[Information provided]
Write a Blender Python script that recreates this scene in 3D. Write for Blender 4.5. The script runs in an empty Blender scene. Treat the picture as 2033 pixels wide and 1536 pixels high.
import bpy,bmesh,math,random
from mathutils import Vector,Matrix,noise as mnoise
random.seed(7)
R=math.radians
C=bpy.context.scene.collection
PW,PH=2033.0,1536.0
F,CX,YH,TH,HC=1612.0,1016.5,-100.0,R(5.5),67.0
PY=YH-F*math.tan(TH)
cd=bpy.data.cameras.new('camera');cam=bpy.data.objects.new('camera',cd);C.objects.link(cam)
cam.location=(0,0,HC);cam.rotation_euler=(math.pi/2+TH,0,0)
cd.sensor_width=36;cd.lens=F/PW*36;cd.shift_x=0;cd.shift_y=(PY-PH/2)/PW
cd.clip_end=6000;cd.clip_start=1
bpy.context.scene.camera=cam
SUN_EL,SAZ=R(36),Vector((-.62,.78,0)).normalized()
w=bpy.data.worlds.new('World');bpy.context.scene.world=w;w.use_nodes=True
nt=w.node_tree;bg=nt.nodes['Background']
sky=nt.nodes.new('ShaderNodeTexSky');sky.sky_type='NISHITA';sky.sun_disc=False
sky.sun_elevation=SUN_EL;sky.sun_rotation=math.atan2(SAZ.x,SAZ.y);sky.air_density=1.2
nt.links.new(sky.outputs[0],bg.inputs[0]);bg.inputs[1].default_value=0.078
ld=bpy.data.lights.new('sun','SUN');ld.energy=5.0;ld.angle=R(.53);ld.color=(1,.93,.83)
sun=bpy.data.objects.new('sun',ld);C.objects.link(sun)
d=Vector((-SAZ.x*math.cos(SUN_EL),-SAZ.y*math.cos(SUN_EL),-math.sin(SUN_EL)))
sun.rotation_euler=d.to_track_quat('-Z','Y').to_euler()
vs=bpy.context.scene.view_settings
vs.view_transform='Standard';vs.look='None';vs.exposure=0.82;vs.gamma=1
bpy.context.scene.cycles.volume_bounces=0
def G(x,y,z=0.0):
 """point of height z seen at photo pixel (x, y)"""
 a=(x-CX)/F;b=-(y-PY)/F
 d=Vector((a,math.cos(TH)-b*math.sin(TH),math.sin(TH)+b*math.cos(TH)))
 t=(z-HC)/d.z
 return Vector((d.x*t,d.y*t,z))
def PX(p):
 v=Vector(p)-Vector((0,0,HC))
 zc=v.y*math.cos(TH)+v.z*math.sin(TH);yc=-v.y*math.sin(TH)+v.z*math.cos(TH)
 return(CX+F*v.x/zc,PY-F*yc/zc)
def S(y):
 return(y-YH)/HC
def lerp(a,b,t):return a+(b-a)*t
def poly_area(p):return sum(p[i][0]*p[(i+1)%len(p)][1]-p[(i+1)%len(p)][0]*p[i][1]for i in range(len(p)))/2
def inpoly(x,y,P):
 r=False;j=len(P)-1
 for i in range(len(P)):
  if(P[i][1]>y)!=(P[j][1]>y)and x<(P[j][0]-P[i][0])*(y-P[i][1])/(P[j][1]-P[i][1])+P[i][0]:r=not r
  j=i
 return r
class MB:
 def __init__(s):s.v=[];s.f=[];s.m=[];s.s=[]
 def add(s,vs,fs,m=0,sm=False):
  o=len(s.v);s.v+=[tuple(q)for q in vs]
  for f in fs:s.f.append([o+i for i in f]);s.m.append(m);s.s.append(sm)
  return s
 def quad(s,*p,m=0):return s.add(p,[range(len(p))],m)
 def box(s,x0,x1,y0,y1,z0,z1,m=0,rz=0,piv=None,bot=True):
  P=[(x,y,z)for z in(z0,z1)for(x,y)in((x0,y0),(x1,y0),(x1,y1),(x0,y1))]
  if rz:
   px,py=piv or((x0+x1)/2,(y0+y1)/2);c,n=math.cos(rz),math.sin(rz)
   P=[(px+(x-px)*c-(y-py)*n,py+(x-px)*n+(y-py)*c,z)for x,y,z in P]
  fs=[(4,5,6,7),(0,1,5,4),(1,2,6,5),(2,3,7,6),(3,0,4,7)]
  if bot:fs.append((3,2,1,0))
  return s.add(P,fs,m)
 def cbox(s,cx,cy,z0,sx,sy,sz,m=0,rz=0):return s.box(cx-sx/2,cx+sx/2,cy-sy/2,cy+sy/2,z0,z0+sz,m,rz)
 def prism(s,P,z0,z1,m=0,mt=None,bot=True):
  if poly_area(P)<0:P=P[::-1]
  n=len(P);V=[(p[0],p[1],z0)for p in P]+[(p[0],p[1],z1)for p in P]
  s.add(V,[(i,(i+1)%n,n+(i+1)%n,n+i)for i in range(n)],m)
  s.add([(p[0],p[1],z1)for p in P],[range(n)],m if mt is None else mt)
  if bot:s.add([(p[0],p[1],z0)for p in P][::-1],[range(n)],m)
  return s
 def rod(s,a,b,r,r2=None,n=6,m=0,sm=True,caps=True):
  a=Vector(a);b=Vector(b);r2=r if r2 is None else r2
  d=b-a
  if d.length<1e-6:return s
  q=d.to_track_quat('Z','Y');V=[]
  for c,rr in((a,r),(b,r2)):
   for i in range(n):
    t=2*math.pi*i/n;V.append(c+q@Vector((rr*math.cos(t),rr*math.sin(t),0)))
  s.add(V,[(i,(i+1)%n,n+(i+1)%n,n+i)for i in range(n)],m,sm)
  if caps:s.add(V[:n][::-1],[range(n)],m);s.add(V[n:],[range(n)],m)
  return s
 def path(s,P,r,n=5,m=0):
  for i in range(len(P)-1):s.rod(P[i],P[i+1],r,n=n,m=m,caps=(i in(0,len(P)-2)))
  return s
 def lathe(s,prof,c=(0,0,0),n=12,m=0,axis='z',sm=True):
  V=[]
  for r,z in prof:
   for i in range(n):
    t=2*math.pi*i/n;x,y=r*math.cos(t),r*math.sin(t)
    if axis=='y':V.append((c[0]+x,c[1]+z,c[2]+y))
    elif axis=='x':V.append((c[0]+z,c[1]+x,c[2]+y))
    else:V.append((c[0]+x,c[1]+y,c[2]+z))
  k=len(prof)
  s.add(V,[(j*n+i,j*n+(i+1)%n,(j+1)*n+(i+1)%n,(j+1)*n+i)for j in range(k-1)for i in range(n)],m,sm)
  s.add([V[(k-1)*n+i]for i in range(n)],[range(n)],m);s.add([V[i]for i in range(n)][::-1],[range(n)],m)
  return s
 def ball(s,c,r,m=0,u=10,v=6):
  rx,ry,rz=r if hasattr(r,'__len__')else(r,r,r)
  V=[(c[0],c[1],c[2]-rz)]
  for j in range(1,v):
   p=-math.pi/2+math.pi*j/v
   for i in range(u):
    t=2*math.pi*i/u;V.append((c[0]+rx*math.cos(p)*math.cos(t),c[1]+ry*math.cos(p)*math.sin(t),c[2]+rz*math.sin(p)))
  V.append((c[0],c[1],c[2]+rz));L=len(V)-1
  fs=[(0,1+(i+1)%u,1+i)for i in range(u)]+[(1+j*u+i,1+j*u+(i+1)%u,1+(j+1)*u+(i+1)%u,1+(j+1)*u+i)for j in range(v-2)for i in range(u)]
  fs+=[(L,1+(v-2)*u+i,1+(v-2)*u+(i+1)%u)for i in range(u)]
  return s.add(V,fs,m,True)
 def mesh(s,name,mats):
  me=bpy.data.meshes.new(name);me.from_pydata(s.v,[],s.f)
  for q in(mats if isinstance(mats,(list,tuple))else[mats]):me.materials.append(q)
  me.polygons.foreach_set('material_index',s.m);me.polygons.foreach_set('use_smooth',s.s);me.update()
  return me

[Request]
Reproduce all the data word for word.

[Solution to the exercise]
Write a Blender Python script that recreates this scene in 3D. Write for Blender 4.5. The script runs in an empty Blender scene. Treat the picture as 2033 pixels wide and 1536 pixels high.
import bpy,bmesh,math,random
from mathutils import Vector,Matrix,noise as mnoise
random.seed(7)
R=math.radians
C=bpy.context.scene.collection
PW,PH=2033.0,1536.0
F,CX,YH,TH,HC=1612.0,1016.5,-100.0,R(5.5),67.0
PY=YH-F*math.tan(TH)
cd=bpy.data.cameras.new('camera');cam=bpy.data.objects.new('camera',cd);C.objects.link(cam)
cam.location=(0,0,HC);cam.rotation_euler=(math.pi/2+TH,0,0)
cd.sensor_width=36;cd.lens=F/PW*36;cd.shift_x=0;cd.shift_y=(PY-PH/2)/PW
cd.clip_end=6000;cd.clip_start=1
bpy.context.scene.camera=cam
SUN_EL,SAZ=R(36),Vector((-.62,.78,0)).normalized()
w=bpy.data.worlds.new('World');bpy.context.scene.world=w;w.use_nodes=True
nt=w.node_tree;bg=nt.nodes['Background']
sky=nt.nodes.new('ShaderNodeTexSky');sky.sky_type='NISHITA';sky.sun_disc=False
sky.sun_elevation=SUN_EL;sky.sun_rotation=math.atan2(SAZ.x,SAZ.y);sky.air_density=1.2
nt.links.new(sky.outputs[0],bg.inputs[0]);bg.inputs[1].default_value=0.078
ld=bpy.data.lights.new('sun','SUN');ld.energy=5.0;ld.angle=R(.53);ld.color=(1,.93,.83)
sun=bpy.data.objects.new('sun',ld);C.objects.link(sun)
d=Vector((-SAZ.x*math.cos(SUN_EL),-SAZ.y*math.cos(SUN_EL),-math.sin(SUN_EL)))
sun.rotation_euler=d.to_track_quat('-Z','Y').to_euler()
vs=bpy.context.scene.view_settings
vs.view_transform='Standard';vs.look='None';vs.exposure=0.82;vs.gamma=1
bpy.context.scene.cycles.volume_bounces=0
def G(x,y,z=0.0):
 """point of height z seen at photo pixel (x, y)"""
 a=(x-CX)/F;b=-(y-PY)/F
 d=Vector((a,math.cos(TH)-b*math.sin(TH),math.sin(TH)+b*math.cos(TH)))
 t=(z-HC)/d.z
 return Vector((d.x*t,d.y*t,z))
def PX(p):
 v=Vector(p)-Vector((0,0,HC))
 zc=v.y*math.cos(TH)+v.z*math.sin(TH);yc=-v.y*math.sin(TH)+v.z*math.cos(TH)
 return(CX+F*v.x/zc,PY-F*yc/zc)
def S(y):
 return(y-YH)/HC
def lerp(a,b,t):return a+(b-a)*t
def poly_area(p):return sum(p[i][0]*p[(i+1)%len(p)][1]-p[(i+1)%len(p)][0]*p[i][1]for i in range(len(p)))/2
def inpoly(x,y,P):
 r=False;j=len(P)-1
 for i in range(len(P)):
  if(P[i][1]>y)!=(P[j][1]>y)and x<(P[j][0]-P[i][0])*(y-P[i][1])/(P[j][1]-P[i][1])+P[i][0]:r=not r
  j=i
 return r
class MB:
 def __init__(s):s.v=[];s.f=[];s.m=[];s.s=[]
 def add(s,vs,fs,m=0,sm=False):
  o=len(s.v);s.v+=[tuple(q)for q in vs]
  for f in fs:s.f.append([o+i for i in f]);s.m.append(m);s.s.append(sm)
  return s
 def quad(s,*p,m=0):return s.add(p,[range(len(p))],m)
 def box(s,x0,x1,y0,y1,z0,z1,m=0,rz=0,piv=None,bot=True):
  P=[(x,y,z)for z in(z0,z1)for(x,y)in((x0,y0),(x1,y0),(x1,y1),(x0,y1))]
  if rz:
   px,py=piv or((x0+x1)/2,(y0+y1)/2);c,n=math.cos(rz),math.sin(rz)
   P=[(px+(x-px)*c-(y-py)*n,py+(x-px)*n+(y-py)*c,z)for x,y,z in P]
  fs=[(4,5,6,7),(0,1,5,4),(1,2,6,5),(2,3,7,6),(3,0,4,7)]
  if bot:fs.append((3,2,1,0))
  return s.add(P,fs,m)
 def cbox(s,cx,cy,z0,sx,sy,sz,m=0,rz=0):return s.box(cx-sx/2,cx+sx/2,cy-sy/2,cy+sy/2,z0,z0+sz,m,rz)
 def prism(s,P,z0,z1,m=0,mt=None,bot=True):
  if poly_area(P)<0:P=P[::-1]
  n=len(P);V=[(p[0],p[1],z0)for p in P]+[(p[0],p[1],z1)for p in P]
  s.add(V,[(i,(i+1)%n,n+(i+1)%n,n+i)for i in range(n)],m)
  s.add([(p[0],p[1],z1)for p in P],[range(n)],m if mt is None else mt)
  if bot:s.add([(p[0],p[1],z0)for p in P][::-1],[range(n)],m)
  return s
 def rod(s,a,b,r,r2=None,n=6,m=0,sm=True,caps=True):
  a=Vector(a);b=Vector(b);r2=r if r2 is None else r2
  d=b-a
  if d.length<1e-6:return s
  q=d.to_track_quat('Z','Y');V=[]
  for c,rr in((a,r),(b,r2)):
   for i in range(n):
    t=2*math.pi*i/n;V.append(c+q@Vector((rr*math.cos(t),rr*math.sin(t),0)))
  s.add(V,[(i,(i+1)%n,n+(i+1)%n,n+i)for i in range(n)],m,sm)
  if caps:s.add(V[:n][::-1],[range(n)],m);s.add(V[n:],[range(n)],m)
  return s
 def path(s,P,r,n=5,m=0):
  for i in range(len(P)-1):s.rod(P[i],P[i+1],r,n=n,m=m,caps=(i in(0,len(P)-2)))
  return s
 def lathe(s,prof,c=(0,0,0),n=12,m=0,axis='z',sm=True):
  V=[]
  for r,z in prof:
   for i in range(n):
    t=2*math.pi*i/n;x,y=r*math.cos(t),r*math.sin(t)
    if axis=='y':V.append((c[0]+x,c[1]+z,c[2]+y))
    elif axis=='x':V.append((c[0]+z,c[1]+x,c[2]+y))
    else:V.append((c[0]+x,c[1]+y,c[2]+z))
  k=len(prof)
  s.add(V,[(j*n+i,j*n+(i+1)%n,(j+1)*n+(i+1)%n,(j+1)*n+i)for j in range(k-1)for i in range(n)],m,sm)
  s.add([V[(k-1)*n+i]for i in range(n)],[range(n)],m);s.add([V[i]for i in range(n)][::-1],[range(n)],m)
  return s
 def ball(s,c,r,m=0,u=10,v=6):
  rx,ry,rz=r if hasattr(r,'__len__')else(r,r,r)
  V=[(c[0],c[1],c[2]-rz)]
  for j in range(1,v):
   p=-math.pi/2+math.pi*j/v
   for i in range(u):
    t=2*math.pi*i/u;V.append((c[0]+rx*math.cos(p)*math.cos(t),c[1]+ry*math.cos(p)*math.sin(t),c[2]+rz*math.sin(p)))
  V.append((c[0],c[1],c[2]+rz));L=len(V)-1
  fs=[(0,1+(i+1)%u,1+i)for i in range(u)]+[(1+j*u+i,1+j*u+(i+1)%u,1+(j+1)*u+(i+1)%u,1+(j+1)*u+i)for j in range(v-2)for i in range(u)]
  fs+=[(L,1+(v-2)*u+i,1+(v-2)*u+(i+1)%u)for i in range(u)]
  return s.add(V,fs,m,True)
 def mesh(s,name,mats):
  me=bpy.data.meshes.new(name);me.from_pydata(s.v,[],s.f)
  for q in(mats if isinstance(mats,(list,tuple))else[mats]):me.materials.append(q)
  me.polygons.foreach_set('material_index',s.m);me.polygons.foreach_set('use_smooth',s.s);me.update()
  return me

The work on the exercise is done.